In fact, it was Dan Auerbach from the Black Keys who produced their latest record, humorously entitled A Touch of Someone Else’s Class. “He’s great man; a real nice guy. And Alive’s a great label too. They’ve been nothing but good to us. We were blessed. We were doing it without a record label for years and then we thought maybe we should try and first one out of the gate we hook up with Alive records. You hear so many horror stories, but we were just very fortunate.”

I ask John how their stuff goes down overseas where the blues tradition is perhaps not as strong as it is in the American south. “We’ve been doing really well. We do pretty well in America too, but we’ve noticed that the further we get away from the South the more well received it is. Maybe because it’s rarer.” Funnily enough, they’ve been doing particularly well in France.

“We did a show in a small French village one time. We were playing a festival there. It was more of a dance music kind of thing really, but they hired us to come and they set us up on this trailer and then they pulled this trailer out with an antique tractor and they pulled us through the village. And so every few blocks they would stop and we would play to whoever was there. And they’d start up again and we’d play as we were going down the road.”

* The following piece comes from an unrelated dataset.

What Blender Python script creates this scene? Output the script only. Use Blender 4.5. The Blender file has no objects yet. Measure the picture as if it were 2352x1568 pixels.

Sadly, Sydney is a little short on antique tractors these days. So we’re unlikely to be in for quite such a treat when the Diamond Heavies play here as part of their current tour down under. But we should apparently expect a good show nevertheless. “Expect a party man. It’s rock and roll, but it’s definitely dance music. It’s heavy man, very heavy. You know, I’m happy with our records, but I don’t feel like we’ve really been able to capture our thing yet. Our product, what we’re selling, is the live shows. So if people dig the records, then they should come to the show, because we’re gonna blow their minds.”

So go get your mind blown at the Manning Bar on December 12th where the Black Diamond Heavies will be supporting the Datsuns.